### [WHAT THE TASK ASKS]
Output every line below without omitting or altering anything.

### [SUPPLIED DATA]
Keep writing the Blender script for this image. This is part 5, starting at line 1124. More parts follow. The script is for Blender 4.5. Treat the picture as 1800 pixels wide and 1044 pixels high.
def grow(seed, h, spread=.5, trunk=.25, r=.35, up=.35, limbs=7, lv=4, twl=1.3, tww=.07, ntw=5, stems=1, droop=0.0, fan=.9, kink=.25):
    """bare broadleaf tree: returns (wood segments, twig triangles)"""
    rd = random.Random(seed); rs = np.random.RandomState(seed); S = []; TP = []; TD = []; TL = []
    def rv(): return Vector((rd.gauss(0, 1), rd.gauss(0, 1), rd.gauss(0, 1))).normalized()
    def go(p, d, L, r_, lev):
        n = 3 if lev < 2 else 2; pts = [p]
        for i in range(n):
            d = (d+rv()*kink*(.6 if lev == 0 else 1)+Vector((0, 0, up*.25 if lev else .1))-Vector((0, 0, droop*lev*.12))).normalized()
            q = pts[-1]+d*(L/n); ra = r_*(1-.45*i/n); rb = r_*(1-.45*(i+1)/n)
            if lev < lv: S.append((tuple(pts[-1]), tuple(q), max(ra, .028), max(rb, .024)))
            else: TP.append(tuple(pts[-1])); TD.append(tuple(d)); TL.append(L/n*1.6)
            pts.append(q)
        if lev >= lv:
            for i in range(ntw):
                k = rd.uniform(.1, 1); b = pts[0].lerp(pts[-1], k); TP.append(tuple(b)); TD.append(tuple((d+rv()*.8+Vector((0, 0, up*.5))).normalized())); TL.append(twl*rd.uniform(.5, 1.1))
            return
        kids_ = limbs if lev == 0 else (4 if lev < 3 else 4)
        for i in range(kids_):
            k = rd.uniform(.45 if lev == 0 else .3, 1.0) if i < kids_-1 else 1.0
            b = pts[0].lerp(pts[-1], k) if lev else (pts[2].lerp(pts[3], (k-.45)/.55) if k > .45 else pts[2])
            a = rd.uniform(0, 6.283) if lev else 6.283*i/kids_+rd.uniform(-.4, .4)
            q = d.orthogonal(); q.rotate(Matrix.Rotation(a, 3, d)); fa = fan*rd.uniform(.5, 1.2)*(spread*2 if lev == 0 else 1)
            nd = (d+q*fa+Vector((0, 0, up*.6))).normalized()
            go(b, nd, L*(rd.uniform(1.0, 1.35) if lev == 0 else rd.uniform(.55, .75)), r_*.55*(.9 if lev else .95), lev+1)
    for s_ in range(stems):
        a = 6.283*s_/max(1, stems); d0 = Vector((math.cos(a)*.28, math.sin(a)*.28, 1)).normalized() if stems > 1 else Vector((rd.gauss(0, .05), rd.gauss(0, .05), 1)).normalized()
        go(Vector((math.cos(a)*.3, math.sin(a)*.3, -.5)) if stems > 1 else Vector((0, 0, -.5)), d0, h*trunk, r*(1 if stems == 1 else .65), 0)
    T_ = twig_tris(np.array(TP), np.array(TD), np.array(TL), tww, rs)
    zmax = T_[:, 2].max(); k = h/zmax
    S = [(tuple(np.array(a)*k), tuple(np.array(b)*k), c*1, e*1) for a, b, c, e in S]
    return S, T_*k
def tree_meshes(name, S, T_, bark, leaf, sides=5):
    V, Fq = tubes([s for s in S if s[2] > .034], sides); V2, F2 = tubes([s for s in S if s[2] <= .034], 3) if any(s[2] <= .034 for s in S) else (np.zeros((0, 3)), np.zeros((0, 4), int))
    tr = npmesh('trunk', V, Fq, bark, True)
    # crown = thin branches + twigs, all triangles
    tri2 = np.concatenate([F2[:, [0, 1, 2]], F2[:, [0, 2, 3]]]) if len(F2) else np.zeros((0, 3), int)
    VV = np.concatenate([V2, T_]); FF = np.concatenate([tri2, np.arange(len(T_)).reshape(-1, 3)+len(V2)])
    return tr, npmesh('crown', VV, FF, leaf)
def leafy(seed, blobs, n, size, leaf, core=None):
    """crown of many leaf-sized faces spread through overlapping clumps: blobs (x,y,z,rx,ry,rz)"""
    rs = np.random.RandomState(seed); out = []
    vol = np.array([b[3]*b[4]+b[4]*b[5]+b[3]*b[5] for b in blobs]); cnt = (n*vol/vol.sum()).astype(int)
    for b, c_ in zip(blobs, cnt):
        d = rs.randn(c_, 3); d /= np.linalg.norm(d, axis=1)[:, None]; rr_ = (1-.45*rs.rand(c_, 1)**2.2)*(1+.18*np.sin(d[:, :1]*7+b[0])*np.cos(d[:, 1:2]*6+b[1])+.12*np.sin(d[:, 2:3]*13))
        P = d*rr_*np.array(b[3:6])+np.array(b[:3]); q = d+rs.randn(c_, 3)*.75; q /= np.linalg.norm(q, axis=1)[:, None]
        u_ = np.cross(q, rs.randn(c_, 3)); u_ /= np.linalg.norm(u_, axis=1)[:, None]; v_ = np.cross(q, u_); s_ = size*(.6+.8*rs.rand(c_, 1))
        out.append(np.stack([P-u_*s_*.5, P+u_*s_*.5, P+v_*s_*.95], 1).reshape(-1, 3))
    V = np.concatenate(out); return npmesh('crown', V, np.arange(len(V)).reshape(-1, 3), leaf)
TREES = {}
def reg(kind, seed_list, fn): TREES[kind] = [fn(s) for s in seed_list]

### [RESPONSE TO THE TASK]
Keep writing the Blender script for this image. This is part 5, starting at line 1124. More parts follow. The script is for Blender 4.5. Treat the picture as 1800 pixels wide and 1044 pixels high.
def grow(seed, h, spread=.5, trunk=.25, r=.35, up=.35, limbs=7, lv=4, twl=1.3, tww=.07, ntw=5, stems=1, droop=0.0, fan=.9, kink=.25):
    """bare broadleaf tree: returns (wood segments, twig triangles)"""
    rd = random.Random(seed); rs = np.random.RandomState(seed); S = []; TP = []; TD = []; TL = []
    def rv(): return Vector((rd.gauss(0, 1), rd.gauss(0, 1), rd.gauss(0, 1))).normalized()
    def go(p, d, L, r_, lev):
        n = 3 if lev < 2 else 2; pts = [p]
        for i in range(n):
            d = (d+rv()*kink*(.6 if lev == 0 else 1)+Vector((0, 0, up*.25 if lev else .1))-Vector((0, 0, droop*lev*.12))).normalized()
            q = pts[-1]+d*(L/n); ra = r_*(1-.45*i/n); rb = r_*(1-.45*(i+1)/n)
            if lev < lv: S.append((tuple(pts[-1]), tuple(q), max(ra, .028), max(rb, .024)))
            else: TP.append(tuple(pts[-1])); TD.append(tuple(d)); TL.append(L/n*1.6)
            pts.append(q)
        if lev >= lv:
            for i in range(ntw):
                k = rd.uniform(.1, 1); b = pts[0].lerp(pts[-1], k); TP.append(tuple(b)); TD.append(tuple((d+rv()*.8+Vector((0, 0, up*.5))).normalized())); TL.append(twl*rd.uniform(.5, 1.1))
            return
        kids_ = limbs if lev == 0 else (4 if lev < 3 else 4)
        for i in range(kids_):
            k = rd.uniform(.45 if lev == 0 else .3, 1.0) if i < kids_-1 else 1.0
            b = pts[0].lerp(pts[-1], k) if lev else (pts[2].lerp(pts[3], (k-.45)/.55) if k > .45 else pts[2])
            a = rd.uniform(0, 6.283) if lev else 6.283*i/kids_+rd.uniform(-.4, .4)
            q = d.orthogonal(); q.rotate(Matrix.Rotation(a, 3, d)); fa = fan*rd.uniform(.5, 1.2)*(spread*2 if lev == 0 else 1)
            nd = (d+q*fa+Vector((0, 0, up*.6))).normalized()
            go(b, nd, L*(rd.uniform(1.0, 1.35) if lev == 0 else rd.uniform(.55, .75)), r_*.55*(.9 if lev else .95), lev+1)
    for s_ in range(stems):
        a = 6.283*s_/max(1, stems); d0 = Vector((math.cos(a)*.28, math.sin(a)*.28, 1)).normalized() if stems > 1 else Vector((rd.gauss(0, .05), rd.gauss(0, .05), 1)).normalized()
        go(Vector((math.cos(a)*.3, math.sin(a)*.3, -.5)) if stems > 1 else Vector((0, 0, -.5)), d0, h*trunk, r*(1 if stems == 1 else .65), 0)
    T_ = twig_tris(np.array(TP), np.array(TD), np.array(TL), tww, rs)
    zmax = T_[:, 2].max(); k = h/zmax
    S = [(tuple(np.array(a)*k), tuple(np.array(b)*k), c*1, e*1) for a, b, c, e in S]
    return S, T_*k
def tree_meshes(name, S, T_, bark, leaf, sides=5):
    V, Fq = tubes([s for s in S if s[2] > .034], sides); V2, F2 = tubes([s for s in S if s[2] <= .034], 3) if any(s[2] <= .034 for s in S) else (np.zeros((0, 3)), np.zeros((0, 4), int))
    tr = npmesh('trunk', V, Fq, bark, True)
    # crown = thin branches + twigs, all triangles
    tri2 = np.concatenate([F2[:, [0, 1, 2]], F2[:, [0, 2, 3]]]) if len(F2) else np.zeros((0, 3), int)
    VV = np.concatenate([V2, T_]); FF = np.concatenate([tri2, np.arange(len(T_)).reshape(-1, 3)+len(V2)])
    return tr, npmesh('crown', VV, FF, leaf)
def leafy(seed, blobs, n, size, leaf, core=None):
    """crown of many leaf-sized faces spread through overlapping clumps: blobs (x,y,z,rx,ry,rz)"""
    rs = np.random.RandomState(seed); out = []
    vol = np.array([b[3]*b[4]+b[4]*b[5]+b[3]*b[5] for b in blobs]); cnt = (n*vol/vol.sum()).astype(int)
    for b, c_ in zip(blobs, cnt):
        d = rs.randn(c_, 3); d /= np.linalg.norm(d, axis=1)[:, None]; rr_ = (1-.45*rs.rand(c_, 1)**2.2)*(1+.18*np.sin(d[:, :1]*7+b[0])*np.cos(d[:, 1:2]*6+b[1])+.12*np.sin(d[:, 2:3]*13))
        P = d*rr_*np.array(b[3:6])+np.array(b[:3]); q = d+rs.randn(c_, 3)*.75; q /= np.linalg.norm(q, axis=1)[:, None]
        u_ = np.cross(q, rs.randn(c_, 3)); u_ /= np.linalg.norm(u_, axis=1)[:, None]; v_ = np.cross(q, u_); s_ = size*(.6+.8*rs.rand(c_, 1))
        out.append(np.stack([P-u_*s_*.5, P+u_*s_*.5, P+v_*s_*.95], 1).reshape(-1, 3))
    V = np.concatenate(out); return npmesh('crown', V, np.arange(len(V)).reshape(-1, 3), leaf)
TREES = {}
def reg(kind, seed_list, fn): TREES[kind] = [fn(s) for s in seed_list]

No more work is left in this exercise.